# Data lines start
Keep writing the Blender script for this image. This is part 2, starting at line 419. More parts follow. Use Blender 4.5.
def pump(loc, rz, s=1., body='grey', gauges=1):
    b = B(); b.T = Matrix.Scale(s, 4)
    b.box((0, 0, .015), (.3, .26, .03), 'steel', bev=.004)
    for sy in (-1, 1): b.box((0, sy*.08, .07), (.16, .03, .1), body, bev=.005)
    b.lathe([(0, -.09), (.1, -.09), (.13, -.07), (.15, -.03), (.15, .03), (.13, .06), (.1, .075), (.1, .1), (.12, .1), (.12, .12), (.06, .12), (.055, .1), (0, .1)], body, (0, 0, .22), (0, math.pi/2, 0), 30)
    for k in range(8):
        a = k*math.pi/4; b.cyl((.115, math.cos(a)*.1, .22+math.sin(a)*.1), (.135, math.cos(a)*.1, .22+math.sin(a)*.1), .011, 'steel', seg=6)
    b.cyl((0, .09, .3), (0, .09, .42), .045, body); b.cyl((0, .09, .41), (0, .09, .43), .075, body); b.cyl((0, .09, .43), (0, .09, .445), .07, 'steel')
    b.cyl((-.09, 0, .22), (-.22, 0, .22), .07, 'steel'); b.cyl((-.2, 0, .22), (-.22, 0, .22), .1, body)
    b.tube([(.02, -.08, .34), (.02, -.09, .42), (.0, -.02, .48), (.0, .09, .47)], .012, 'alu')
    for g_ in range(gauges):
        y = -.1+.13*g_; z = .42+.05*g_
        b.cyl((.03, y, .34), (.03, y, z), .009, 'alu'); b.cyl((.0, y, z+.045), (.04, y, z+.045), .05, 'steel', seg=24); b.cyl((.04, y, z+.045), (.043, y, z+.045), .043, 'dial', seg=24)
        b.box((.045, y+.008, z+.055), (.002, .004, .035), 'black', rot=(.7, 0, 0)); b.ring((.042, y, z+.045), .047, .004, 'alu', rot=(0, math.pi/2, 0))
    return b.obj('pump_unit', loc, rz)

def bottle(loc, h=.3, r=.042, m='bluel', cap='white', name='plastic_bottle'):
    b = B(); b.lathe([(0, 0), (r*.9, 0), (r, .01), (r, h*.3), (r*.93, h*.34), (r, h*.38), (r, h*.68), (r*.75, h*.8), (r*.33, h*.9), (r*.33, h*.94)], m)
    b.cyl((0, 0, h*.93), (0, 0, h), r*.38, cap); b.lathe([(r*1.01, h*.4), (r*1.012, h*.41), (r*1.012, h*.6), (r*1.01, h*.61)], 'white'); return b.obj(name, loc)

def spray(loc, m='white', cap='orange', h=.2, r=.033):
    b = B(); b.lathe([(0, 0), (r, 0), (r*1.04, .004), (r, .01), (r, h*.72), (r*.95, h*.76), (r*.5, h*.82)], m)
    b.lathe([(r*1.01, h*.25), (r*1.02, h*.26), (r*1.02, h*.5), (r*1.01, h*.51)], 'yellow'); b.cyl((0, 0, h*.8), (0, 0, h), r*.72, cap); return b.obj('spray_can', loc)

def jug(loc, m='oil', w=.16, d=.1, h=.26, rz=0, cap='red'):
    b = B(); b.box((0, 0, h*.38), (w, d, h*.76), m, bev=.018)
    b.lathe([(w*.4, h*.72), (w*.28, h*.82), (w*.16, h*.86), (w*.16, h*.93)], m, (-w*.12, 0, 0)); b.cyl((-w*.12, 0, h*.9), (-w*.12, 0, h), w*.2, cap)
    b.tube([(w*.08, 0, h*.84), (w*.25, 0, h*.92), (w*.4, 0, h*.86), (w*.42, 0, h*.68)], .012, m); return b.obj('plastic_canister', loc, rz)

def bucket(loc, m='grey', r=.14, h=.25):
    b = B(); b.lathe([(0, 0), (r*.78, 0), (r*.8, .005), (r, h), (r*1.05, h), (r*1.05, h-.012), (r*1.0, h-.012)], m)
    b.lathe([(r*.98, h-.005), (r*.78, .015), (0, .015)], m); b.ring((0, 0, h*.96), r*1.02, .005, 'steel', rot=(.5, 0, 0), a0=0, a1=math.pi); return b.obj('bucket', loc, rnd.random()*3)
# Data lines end
> Work to do:
Please repeat the listing exactly, with nothing left out.

> Exercise response:
Keep writing the Blender script for this image. This is part 2, starting at line 419. More parts follow. Use Blender 4.5.
def pump(loc, rz, s=1., body='grey', gauges=1):
    b = B(); b.T = Matrix.Scale(s, 4)
    b.box((0, 0, .015), (.3, .26, .03), 'steel', bev=.004)
    for sy in (-1, 1): b.box((0, sy*.08, .07), (.16, .03, .1), body, bev=.005)
    b.lathe([(0, -.09), (.1, -.09), (.13, -.07), (.15, -.03), (.15, .03), (.13, .06), (.1, .075), (.1, .1), (.12, .1), (.12, .12), (.06, .12), (.055, .1), (0, .1)], body, (0, 0, .22), (0, math.pi/2, 0), 30)
    for k in range(8):
        a = k*math.pi/4; b.cyl((.115, math.cos(a)*.1, .22+math.sin(a)*.1), (.135, math.cos(a)*.1, .22+math.sin(a)*.1), .011, 'steel', seg=6)
    b.cyl((0, .09, .3), (0, .09, .42), .045, body); b.cyl((0, .09, .41), (0, .09, .43), .075, body); b.cyl((0, .09, .43), (0, .09, .445), .07, 'steel')
    b.cyl((-.09, 0, .22), (-.22, 0, .22), .07, 'steel'); b.cyl((-.2, 0, .22), (-.22, 0, .22), .1, body)
    b.tube([(.02, -.08, .34), (.02, -.09, .42), (.0, -.02, .48), (.0, .09, .47)], .012, 'alu')
    for g_ in range(gauges):
        y = -.1+.13*g_; z = .42+.05*g_
        b.cyl((.03, y, .34), (.03, y, z), .009, 'alu'); b.cyl((.0, y, z+.045), (.04, y, z+.045), .05, 'steel', seg=24); b.cyl((.04, y, z+.045), (.043, y, z+.045), .043, 'dial', seg=24)
        b.box((.045, y+.008, z+.055), (.002, .004, .035), 'black', rot=(.7, 0, 0)); b.ring((.042, y, z+.045), .047, .004, 'alu', rot=(0, math.pi/2, 0))
    return b.obj('pump_unit', loc, rz)

def bottle(loc, h=.3, r=.042, m='bluel', cap='white', name='plastic_bottle'):
    b = B(); b.lathe([(0, 0), (r*.9, 0), (r, .01), (r, h*.3), (r*.93, h*.34), (r, h*.38), (r, h*.68), (r*.75, h*.8), (r*.33, h*.9), (r*.33, h*.94)], m)
    b.cyl((0, 0, h*.93), (0, 0, h), r*.38, cap); b.lathe([(r*1.01, h*.4), (r*1.012, h*.41), (r*1.012, h*.6), (r*1.01, h*.61)], 'white'); return b.obj(name, loc)

def spray(loc, m='white', cap='orange', h=.2, r=.033):
    b = B(); b.lathe([(0, 0), (r, 0), (r*1.04, .004), (r, .01), (r, h*.72), (r*.95, h*.76), (r*.5, h*.82)], m)
    b.lathe([(r*1.01, h*.25), (r*1.02, h*.26), (r*1.02, h*.5), (r*1.01, h*.51)], 'yellow'); b.cyl((0, 0, h*.8), (0, 0, h), r*.72, cap); return b.obj('spray_can', loc)

def jug(loc, m='oil', w=.16, d=.1, h=.26, rz=0, cap='red'):
    b = B(); b.box((0, 0, h*.38), (w, d, h*.76), m, bev=.018)
    b.lathe([(w*.4, h*.72), (w*.28, h*.82), (w*.16, h*.86), (w*.16, h*.93)], m, (-w*.12, 0, 0)); b.cyl((-w*.12, 0, h*.9), (-w*.12, 0, h), w*.2, cap)
    b.tube([(w*.08, 0, h*.84), (w*.25, 0, h*.92), (w*.4, 0, h*.86), (w*.42, 0, h*.68)], .012, m); return b.obj('plastic_canister', loc, rz)

def bucket(loc, m='grey', r=.14, h=.25):
    b = B(); b.lathe([(0, 0), (r*.78, 0), (r*.8, .005), (r, h), (r*1.05, h), (r*1.05, h-.012), (r*1.0, h-.012)], m)
    b.lathe([(r*.98, h-.005), (r*.78, .015), (0, .015)], m); b.ring((0, 0, h*.96), r*1.02, .005, 'steel', rot=(.5, 0, 0), a0=0, a1=math.pi); return b.obj('bucket', loc, rnd.random()*3)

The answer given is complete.